As a parent of two soon-to-be-asking-for-the-car-keys tweens, I came across this post the other day and found it struck a chord with me. I’ve gotten the eye-rolls from my daughter for everything on that list by now. My son is younger but I am certain he will also hit a point where everything on that list will earn his scorn as well.
After some thought I realized that the items on that list are not only applicable to tweens, they apply to DBAs also. And with a few modifications we can have our own list of phrases that will often result in eye-rolls, grimaces, and general grunting from your DBA.
So, here’s my list of 42 things you should never, ever say to your DBA.

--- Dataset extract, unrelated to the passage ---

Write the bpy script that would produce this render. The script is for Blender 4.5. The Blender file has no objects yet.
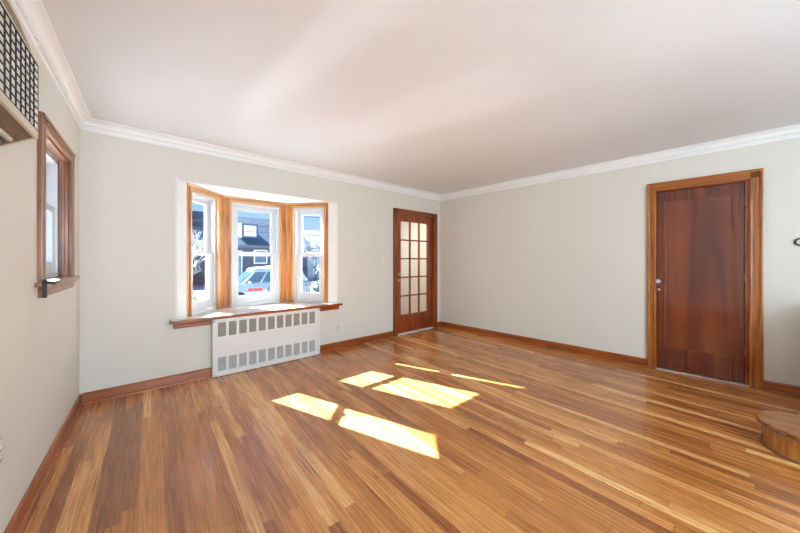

As always, you’re welcome.
- How was the status meeting?
- What’s wrong?
- How much longer?
- Are you in a bad mood?
- Hi.
- You can’t possibly still be hungry.
- Why are you doing that?
- But I read on a blog that this would work.
- Where are you?
- Where were you?
- Where are you going?
- But…
- Hello.
- Want some help?
- Do you know how we do that in MS Access?
- I knew that would work.
- Are you tired?
- Can you set all the passwords to be the same?
- I did that as a junior DBA once.
- Will you be late with your weekly status report?
- Go say “hi” to the developers.
- Can you give me a quick download of the customer database?
- Why won’t you tell me what you did?
- Smile! You’re prettier when you smile.
- Can I go with you to the datacenter?
- It’s cool, it worked fine in dev.
- Are you done yet?
- You know you have to wear pants tomorrow, right?
- How many rows fit in the product table?
- I need you to restore this one row.
- Do you know the syntax for restoring a database?
- Can you email me the SA password?
- Do you know where we keep the backups?
- Why are you always so grumpy?
- Do you always say “No”?
- That’s not agile.
- There’s no more bacon.
- I got an error. Can you help?
- Why don’t you just do what the developer is telling you to do?
- Do you know who I am?
- There’s this NOLOCK trick I heard about.
- Good news. We found 5 really cheap DBAs to help you out.
Now I’m thinking we need a similar list for developers, architects, and sys admins. It seems my work is never done!